Alien: Romulus
Just as Kingdom of the Planet of the Apes was the first Planet of the Apes entry since Disney bought 20th Century Fox, Alien: Romulus is the first Aliens film under the House of Mouse. An interquel set between Ridley Scott’s (House of Gucci, Gladiator II) Alien and James Cameron’s (Pirahna II: The Spawning, True Lies) Aliens, Alien: Romulus is a warmed-over greatest hits repackaging featuring everyone’s favorite phallic xenomorph with enough interesting moments to make it the most memorable in the series since Prometheus.
Sick of struggling on the streets, Rain (Cailee Spaeny) and her android buddy Andy (David Jonsson) join a group of ruffians to pillage a derelict space station for derelict cargo. However, they discover the cargo to be a bit more dangerous than what they expected.
Being the seventh mainstream film in the series (ninth if you count the Aliens vs. Predator motion pictures as part of the Alien franchise), Alien: Romulus repeats a lot of the expected beats. Not unlike Beverly Hills Cop: Axel Foley, it leans too hard on callbacks to the past film. Several iconic lines are quotes and notable camera moves are imitated.
Despite all this, Alien: Romulus improves as it goes along. David Jonsson is astounding as an evolving android who has really strong screen presence, so much so that it makes the other actors’ performances come off as weaker. Jonsson’s delivery (stuttering at first and later more crisp and confident) and body language (somehow both empathetic and robotic) makes one wish he were the main character in the movie.
Although intended as a standalone movie that also works as an entry point to new viewers (it’s unclear if it’s setting up a trilogy or not, although we’re getting an unrelated Hulu series titled Alien: Earth in 2025), the constant hammering of notes (literally, in the case of the score) from every film in the franchise gets rather tiresome.
The special effects, a mixture of practical and CG, are sometimes as appalling as the worst stuff in The Flash.

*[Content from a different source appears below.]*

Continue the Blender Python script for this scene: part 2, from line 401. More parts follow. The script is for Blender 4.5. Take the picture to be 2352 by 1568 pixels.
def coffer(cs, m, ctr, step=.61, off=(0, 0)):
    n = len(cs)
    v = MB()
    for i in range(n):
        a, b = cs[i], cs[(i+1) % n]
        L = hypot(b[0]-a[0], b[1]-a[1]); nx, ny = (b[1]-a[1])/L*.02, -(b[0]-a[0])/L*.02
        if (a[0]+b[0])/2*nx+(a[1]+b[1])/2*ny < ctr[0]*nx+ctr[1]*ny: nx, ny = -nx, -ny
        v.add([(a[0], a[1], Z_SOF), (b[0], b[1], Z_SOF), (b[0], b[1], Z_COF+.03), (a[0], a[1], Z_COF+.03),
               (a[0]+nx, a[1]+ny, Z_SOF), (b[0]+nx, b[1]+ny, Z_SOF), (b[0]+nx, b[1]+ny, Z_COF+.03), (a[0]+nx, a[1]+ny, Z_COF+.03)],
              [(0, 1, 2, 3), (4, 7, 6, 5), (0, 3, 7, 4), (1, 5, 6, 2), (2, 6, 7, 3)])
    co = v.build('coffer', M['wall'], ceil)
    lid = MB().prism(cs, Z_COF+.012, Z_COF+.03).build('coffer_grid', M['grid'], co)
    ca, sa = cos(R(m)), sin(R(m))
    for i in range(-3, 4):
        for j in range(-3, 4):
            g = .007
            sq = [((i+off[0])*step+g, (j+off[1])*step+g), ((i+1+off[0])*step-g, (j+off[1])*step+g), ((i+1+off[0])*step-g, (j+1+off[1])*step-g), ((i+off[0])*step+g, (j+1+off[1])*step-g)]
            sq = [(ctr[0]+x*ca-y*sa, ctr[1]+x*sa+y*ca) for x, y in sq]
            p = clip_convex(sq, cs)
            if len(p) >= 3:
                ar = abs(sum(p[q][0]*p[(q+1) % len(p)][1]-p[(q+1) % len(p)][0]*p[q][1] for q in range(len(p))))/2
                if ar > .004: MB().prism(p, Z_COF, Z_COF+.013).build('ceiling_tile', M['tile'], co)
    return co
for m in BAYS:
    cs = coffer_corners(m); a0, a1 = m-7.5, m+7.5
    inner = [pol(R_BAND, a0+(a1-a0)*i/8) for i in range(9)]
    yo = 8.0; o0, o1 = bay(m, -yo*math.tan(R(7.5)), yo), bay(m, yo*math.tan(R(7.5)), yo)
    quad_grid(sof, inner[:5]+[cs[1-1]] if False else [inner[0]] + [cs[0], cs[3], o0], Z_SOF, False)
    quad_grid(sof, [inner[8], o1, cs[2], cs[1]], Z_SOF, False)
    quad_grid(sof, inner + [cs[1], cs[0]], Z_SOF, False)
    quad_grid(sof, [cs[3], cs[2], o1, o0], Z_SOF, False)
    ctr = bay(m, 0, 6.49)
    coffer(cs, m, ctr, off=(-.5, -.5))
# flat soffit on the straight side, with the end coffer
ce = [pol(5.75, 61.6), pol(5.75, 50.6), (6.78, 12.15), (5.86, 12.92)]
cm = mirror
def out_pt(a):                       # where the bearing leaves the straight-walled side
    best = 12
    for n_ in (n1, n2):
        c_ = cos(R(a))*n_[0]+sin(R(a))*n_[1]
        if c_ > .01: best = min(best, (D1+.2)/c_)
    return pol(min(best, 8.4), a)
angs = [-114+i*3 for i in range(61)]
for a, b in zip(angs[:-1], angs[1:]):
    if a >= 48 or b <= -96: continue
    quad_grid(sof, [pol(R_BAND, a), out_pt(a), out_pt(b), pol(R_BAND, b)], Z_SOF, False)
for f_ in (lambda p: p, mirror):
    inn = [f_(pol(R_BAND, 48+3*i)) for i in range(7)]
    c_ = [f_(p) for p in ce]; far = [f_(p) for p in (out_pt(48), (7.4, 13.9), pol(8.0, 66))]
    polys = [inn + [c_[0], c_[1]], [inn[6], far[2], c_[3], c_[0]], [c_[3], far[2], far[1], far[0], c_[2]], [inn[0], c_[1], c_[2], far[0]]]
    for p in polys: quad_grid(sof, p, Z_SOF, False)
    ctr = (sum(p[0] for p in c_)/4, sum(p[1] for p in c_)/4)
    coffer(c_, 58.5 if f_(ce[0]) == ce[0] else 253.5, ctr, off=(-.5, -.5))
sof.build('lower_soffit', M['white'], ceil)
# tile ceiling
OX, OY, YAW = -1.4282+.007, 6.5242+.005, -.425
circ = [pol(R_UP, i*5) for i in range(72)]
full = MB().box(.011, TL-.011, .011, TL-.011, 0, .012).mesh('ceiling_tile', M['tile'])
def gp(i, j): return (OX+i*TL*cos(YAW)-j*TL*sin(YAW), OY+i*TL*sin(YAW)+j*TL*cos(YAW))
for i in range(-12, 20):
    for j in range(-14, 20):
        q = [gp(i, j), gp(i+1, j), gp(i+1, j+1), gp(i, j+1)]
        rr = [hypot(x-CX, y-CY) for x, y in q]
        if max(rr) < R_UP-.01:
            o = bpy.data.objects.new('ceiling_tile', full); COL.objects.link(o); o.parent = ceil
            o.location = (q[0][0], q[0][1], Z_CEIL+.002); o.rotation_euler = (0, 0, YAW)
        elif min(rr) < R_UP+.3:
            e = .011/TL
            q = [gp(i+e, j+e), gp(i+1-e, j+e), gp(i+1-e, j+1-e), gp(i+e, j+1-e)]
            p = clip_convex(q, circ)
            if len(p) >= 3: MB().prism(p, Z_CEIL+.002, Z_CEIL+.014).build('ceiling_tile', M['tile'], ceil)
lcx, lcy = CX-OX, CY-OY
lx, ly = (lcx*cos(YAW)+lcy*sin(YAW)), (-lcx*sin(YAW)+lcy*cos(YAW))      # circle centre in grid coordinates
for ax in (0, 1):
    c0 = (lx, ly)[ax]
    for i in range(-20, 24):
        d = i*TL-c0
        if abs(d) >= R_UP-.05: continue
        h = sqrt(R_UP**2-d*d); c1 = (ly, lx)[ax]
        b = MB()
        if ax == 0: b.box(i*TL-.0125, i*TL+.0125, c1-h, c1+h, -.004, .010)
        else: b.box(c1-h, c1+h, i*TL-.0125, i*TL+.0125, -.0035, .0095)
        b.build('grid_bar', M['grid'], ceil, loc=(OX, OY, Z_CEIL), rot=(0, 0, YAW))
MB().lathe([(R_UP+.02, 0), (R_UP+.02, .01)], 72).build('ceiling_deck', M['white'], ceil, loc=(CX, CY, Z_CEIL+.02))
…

A reveal towards the end of the film turns what’s supposed to be a mysterious and scary moment into an outright laughfest. Still, many of the action and suspense sequences are inventive, and it goes full circle with the series in a way that never seems contrived.
A mixed bag that somehow manages to be above average in spite of itself, Alien: Romulus has moments in space where you may scream, but you might not remember too much afterwards.
Alien: Romulus is now playing in theaters.